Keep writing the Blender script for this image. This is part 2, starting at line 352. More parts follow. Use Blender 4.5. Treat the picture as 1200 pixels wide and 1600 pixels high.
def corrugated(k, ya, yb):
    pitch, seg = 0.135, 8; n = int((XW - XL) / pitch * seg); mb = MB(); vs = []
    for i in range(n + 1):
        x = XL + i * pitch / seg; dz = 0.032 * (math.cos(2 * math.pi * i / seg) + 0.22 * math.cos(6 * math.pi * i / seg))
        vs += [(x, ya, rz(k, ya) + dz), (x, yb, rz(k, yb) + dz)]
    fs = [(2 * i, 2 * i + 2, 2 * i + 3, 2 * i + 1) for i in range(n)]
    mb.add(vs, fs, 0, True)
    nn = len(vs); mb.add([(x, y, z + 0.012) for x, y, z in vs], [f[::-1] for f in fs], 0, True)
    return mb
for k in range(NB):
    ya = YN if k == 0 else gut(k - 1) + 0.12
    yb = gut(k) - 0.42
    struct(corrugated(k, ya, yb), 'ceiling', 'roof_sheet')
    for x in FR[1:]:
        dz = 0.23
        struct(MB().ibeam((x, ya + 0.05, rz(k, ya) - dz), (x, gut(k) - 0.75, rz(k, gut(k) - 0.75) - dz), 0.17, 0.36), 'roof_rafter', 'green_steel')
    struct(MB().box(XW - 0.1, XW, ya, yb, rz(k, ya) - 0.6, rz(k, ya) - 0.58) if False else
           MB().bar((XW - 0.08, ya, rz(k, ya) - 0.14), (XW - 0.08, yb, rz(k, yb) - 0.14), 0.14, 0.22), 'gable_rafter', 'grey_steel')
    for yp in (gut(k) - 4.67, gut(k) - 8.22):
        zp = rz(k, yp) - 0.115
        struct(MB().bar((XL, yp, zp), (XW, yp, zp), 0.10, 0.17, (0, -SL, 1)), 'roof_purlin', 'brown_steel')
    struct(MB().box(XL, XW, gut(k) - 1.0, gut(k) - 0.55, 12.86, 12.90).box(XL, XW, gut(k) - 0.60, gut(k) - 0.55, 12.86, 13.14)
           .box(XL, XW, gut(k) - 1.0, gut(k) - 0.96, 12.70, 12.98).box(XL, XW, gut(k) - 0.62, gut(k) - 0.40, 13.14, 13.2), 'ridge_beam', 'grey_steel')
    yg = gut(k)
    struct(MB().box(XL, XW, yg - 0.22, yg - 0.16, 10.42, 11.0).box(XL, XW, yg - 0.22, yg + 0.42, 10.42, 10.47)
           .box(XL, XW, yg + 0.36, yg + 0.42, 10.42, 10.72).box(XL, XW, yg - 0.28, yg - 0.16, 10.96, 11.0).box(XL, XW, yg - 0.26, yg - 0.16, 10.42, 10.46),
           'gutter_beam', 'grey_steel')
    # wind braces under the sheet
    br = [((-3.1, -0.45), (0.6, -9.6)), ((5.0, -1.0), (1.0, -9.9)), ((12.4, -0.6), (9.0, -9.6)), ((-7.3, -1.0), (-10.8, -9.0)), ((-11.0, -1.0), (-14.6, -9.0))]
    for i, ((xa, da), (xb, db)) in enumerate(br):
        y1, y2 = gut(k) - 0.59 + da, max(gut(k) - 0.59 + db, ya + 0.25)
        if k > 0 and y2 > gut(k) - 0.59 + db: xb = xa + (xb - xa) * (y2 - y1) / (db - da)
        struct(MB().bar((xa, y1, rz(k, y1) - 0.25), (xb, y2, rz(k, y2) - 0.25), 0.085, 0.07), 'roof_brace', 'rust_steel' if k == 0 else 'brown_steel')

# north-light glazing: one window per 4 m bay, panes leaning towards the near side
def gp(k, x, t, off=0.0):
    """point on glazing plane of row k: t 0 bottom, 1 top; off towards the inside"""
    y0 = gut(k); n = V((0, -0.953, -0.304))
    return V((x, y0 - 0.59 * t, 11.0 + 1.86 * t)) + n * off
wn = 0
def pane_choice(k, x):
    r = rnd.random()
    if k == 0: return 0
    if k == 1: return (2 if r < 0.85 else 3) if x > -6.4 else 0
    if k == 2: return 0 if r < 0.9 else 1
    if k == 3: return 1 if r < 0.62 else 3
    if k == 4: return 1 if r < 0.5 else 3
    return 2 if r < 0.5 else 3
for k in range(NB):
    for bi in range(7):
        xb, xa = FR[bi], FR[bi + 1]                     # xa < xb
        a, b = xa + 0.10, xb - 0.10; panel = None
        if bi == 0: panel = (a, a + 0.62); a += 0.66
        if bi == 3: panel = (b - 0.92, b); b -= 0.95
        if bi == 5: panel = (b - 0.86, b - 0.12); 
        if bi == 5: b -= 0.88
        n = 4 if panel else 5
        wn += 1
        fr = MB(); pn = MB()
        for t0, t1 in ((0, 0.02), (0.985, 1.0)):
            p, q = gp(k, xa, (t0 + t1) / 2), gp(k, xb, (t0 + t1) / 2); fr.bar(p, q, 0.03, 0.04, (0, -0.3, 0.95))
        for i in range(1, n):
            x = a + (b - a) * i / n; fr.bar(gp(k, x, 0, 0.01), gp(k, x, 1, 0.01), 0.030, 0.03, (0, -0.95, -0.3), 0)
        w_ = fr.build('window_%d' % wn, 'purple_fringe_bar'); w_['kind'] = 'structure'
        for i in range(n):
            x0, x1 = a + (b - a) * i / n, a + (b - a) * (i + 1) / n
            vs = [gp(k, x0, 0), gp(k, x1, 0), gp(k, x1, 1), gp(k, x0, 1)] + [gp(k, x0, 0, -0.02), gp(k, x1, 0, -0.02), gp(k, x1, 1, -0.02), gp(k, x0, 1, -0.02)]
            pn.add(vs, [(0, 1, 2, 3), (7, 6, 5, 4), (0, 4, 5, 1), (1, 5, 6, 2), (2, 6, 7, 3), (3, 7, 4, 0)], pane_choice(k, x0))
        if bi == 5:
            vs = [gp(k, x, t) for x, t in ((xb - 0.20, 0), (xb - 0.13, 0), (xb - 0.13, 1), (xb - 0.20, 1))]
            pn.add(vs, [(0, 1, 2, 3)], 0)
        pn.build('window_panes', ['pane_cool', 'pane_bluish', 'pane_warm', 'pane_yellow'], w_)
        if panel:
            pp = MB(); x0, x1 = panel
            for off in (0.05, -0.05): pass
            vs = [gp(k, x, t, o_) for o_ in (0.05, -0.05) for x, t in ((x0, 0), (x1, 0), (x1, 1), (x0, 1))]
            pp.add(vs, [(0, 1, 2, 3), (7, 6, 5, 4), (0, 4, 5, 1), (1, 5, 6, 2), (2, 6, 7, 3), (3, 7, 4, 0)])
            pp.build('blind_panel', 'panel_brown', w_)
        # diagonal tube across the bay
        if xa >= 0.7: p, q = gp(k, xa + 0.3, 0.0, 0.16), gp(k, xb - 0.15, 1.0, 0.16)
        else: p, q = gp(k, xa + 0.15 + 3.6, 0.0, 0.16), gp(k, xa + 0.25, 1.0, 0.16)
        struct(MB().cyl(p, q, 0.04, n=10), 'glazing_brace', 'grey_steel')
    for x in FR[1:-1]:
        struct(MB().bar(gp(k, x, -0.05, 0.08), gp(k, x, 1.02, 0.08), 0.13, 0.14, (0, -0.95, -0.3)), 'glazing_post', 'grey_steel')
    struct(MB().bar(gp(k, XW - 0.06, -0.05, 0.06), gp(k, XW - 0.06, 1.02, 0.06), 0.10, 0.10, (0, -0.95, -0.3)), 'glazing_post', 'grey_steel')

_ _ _

YOUR GOAL:
From the first line to the last, retype the data exactly.

EXERCISE RESPONSE:
Keep writing the Blender script for this image. This is part 2, starting at line 352. More parts follow. Use Blender 4.5. Treat the picture as 1200 pixels wide and 1600 pixels high.
def corrugated(k, ya, yb):
    pitch, seg = 0.135, 8; n = int((XW - XL) / pitch * seg); mb = MB(); vs = []
    for i in range(n + 1):
        x = XL + i * pitch / seg; dz = 0.032 * (math.cos(2 * math.pi * i / seg) + 0.22 * math.cos(6 * math.pi * i / seg))
        vs += [(x, ya, rz(k, ya) + dz), (x, yb, rz(k, yb) + dz)]
    fs = [(2 * i, 2 * i + 2, 2 * i + 3, 2 * i + 1) for i in range(n)]
    mb.add(vs, fs, 0, True)
    nn = len(vs); mb.add([(x, y, z + 0.012) for x, y, z in vs], [f[::-1] for f in fs], 0, True)
    return mb
for k in range(NB):
    ya = YN if k == 0 else gut(k - 1) + 0.12
    yb = gut(k) - 0.42
    struct(corrugated(k, ya, yb), 'ceiling', 'roof_sheet')
    for x in FR[1:]:
        dz = 0.23
        struct(MB().ibeam((x, ya + 0.05, rz(k, ya) - dz), (x, gut(k) - 0.75, rz(k, gut(k) - 0.75) - dz), 0.17, 0.36), 'roof_rafter', 'green_steel')
    struct(MB().box(XW - 0.1, XW, ya, yb, rz(k, ya) - 0.6, rz(k, ya) - 0.58) if False else
           MB().bar((XW - 0.08, ya, rz(k, ya) - 0.14), (XW - 0.08, yb, rz(k, yb) - 0.14), 0.14, 0.22), 'gable_rafter', 'grey_steel')
    for yp in (gut(k) - 4.67, gut(k) - 8.22):
        zp = rz(k, yp) - 0.115
        struct(MB().bar((XL, yp, zp), (XW, yp, zp), 0.10, 0.17, (0, -SL, 1)), 'roof_purlin', 'brown_steel')
    struct(MB().box(XL, XW, gut(k) - 1.0, gut(k) - 0.55, 12.86, 12.90).box(XL, XW, gut(k) - 0.60, gut(k) - 0.55, 12.86, 13.14)
           .box(XL, XW, gut(k) - 1.0, gut(k) - 0.96, 12.70, 12.98).box(XL, XW, gut(k) - 0.62, gut(k) - 0.40, 13.14, 13.2), 'ridge_beam', 'grey_steel')
    yg = gut(k)
    struct(MB().box(XL, XW, yg - 0.22, yg - 0.16, 10.42, 11.0).box(XL, XW, yg - 0.22, yg + 0.42, 10.42, 10.47)
           .box(XL, XW, yg + 0.36, yg + 0.42, 10.42, 10.72).box(XL, XW, yg - 0.28, yg - 0.16, 10.96, 11.0).box(XL, XW, yg - 0.26, yg - 0.16, 10.42, 10.46),
           'gutter_beam', 'grey_steel')
    # wind braces under the sheet
    br = [((-3.1, -0.45), (0.6, -9.6)), ((5.0, -1.0), (1.0, -9.9)), ((12.4, -0.6), (9.0, -9.6)), ((-7.3, -1.0), (-10.8, -9.0)), ((-11.0, -1.0), (-14.6, -9.0))]
    for i, ((xa, da), (xb, db)) in enumerate(br):
        y1, y2 = gut(k) - 0.59 + da, max(gut(k) - 0.59 + db, ya + 0.25)
        if k > 0 and y2 > gut(k) - 0.59 + db: xb = xa + (xb - xa) * (y2 - y1) / (db - da)
        struct(MB().bar((xa, y1, rz(k, y1) - 0.25), (xb, y2, rz(k, y2) - 0.25), 0.085, 0.07), 'roof_brace', 'rust_steel' if k == 0 else 'brown_steel')

# north-light glazing: one window per 4 m bay, panes leaning towards the near side
def gp(k, x, t, off=0.0):
    """point on glazing plane of row k: t 0 bottom, 1 top; off towards the inside"""
    y0 = gut(k); n = V((0, -0.953, -0.304))
    return V((x, y0 - 0.59 * t, 11.0 + 1.86 * t)) + n * off
wn = 0
def pane_choice(k, x):
    r = rnd.random()
    if k == 0: return 0
    if k == 1: return (2 if r < 0.85 else 3) if x > -6.4 else 0
    if k == 2: return 0 if r < 0.9 else 1
    if k == 3: return 1 if r < 0.62 else 3
    if k == 4: return 1 if r < 0.5 else 3
    return 2 if r < 0.5 else 3
for k in range(NB):
    for bi in range(7):
        xb, xa = FR[bi], FR[bi + 1]                     # xa < xb
        a, b = xa + 0.10, xb - 0.10; panel = None
        if bi == 0: panel = (a, a + 0.62); a += 0.66
        if bi == 3: panel = (b - 0.92, b); b -= 0.95
        if bi == 5: panel = (b - 0.86, b - 0.12); 
        if bi == 5: b -= 0.88
        n = 4 if panel else 5
        wn += 1
        fr = MB(); pn = MB()
        for t0, t1 in ((0, 0.02), (0.985, 1.0)):
            p, q = gp(k, xa, (t0 + t1) / 2), gp(k, xb, (t0 + t1) / 2); fr.bar(p, q, 0.03, 0.04, (0, -0.3, 0.95))
        for i in range(1, n):
            x = a + (b - a) * i / n; fr.bar(gp(k, x, 0, 0.01), gp(k, x, 1, 0.01), 0.030, 0.03, (0, -0.95, -0.3), 0)
        w_ = fr.build('window_%d' % wn, 'purple_fringe_bar'); w_['kind'] = 'structure'
        for i in range(n):
            x0, x1 = a + (b - a) * i / n, a + (b - a) * (i + 1) / n
            vs = [gp(k, x0, 0), gp(k, x1, 0), gp(k, x1, 1), gp(k, x0, 1)] + [gp(k, x0, 0, -0.02), gp(k, x1, 0, -0.02), gp(k, x1, 1, -0.02), gp(k, x0, 1, -0.02)]
            pn.add(vs, [(0, 1, 2, 3), (7, 6, 5, 4), (0, 4, 5, 1), (1, 5, 6, 2), (2, 6, 7, 3), (3, 7, 4, 0)], pane_choice(k, x0))
        if bi == 5:
            vs = [gp(k, x, t) for x, t in ((xb - 0.20, 0), (xb - 0.13, 0), (xb - 0.13, 1), (xb - 0.20, 1))]
            pn.add(vs, [(0, 1, 2, 3)], 0)
        pn.build('window_panes', ['pane_cool', 'pane_bluish', 'pane_warm', 'pane_yellow'], w_)
        if panel:
            pp = MB(); x0, x1 = panel
            for off in (0.05, -0.05): pass
            vs = [gp(k, x, t, o_) for o_ in (0.05, -0.05) for x, t in ((x0, 0), (x1, 0), (x1, 1), (x0, 1))]
            pp.add(vs, [(0, 1, 2, 3), (7, 6, 5, 4), (0, 4, 5, 1), (1, 5, 6, 2), (2, 6, 7, 3), (3, 7, 4, 0)])
            pp.build('blind_panel', 'panel_brown', w_)
        # diagonal tube across the bay
        if xa >= 0.7: p, q = gp(k, xa + 0.3, 0.0, 0.16), gp(k, xb - 0.15, 1.0, 0.16)
        else: p, q = gp(k, xa + 0.15 + 3.6, 0.0, 0.16), gp(k, xa + 0.25, 1.0, 0.16)
        struct(MB().cyl(p, q, 0.04, n=10), 'glazing_brace', 'grey_steel')
    for x in FR[1:-1]:
        struct(MB().bar(gp(k, x, -0.05, 0.08), gp(k, x, 1.02, 0.08), 0.13, 0.14, (0, -0.95, -0.3)), 'glazing_post', 'grey_steel')
    struct(MB().bar(gp(k, XW - 0.06, -0.05, 0.06), gp(k, XW - 0.06, 1.02, 0.06), 0.10, 0.10, (0, -0.95, -0.3)), 'glazing_post', 'grey_steel')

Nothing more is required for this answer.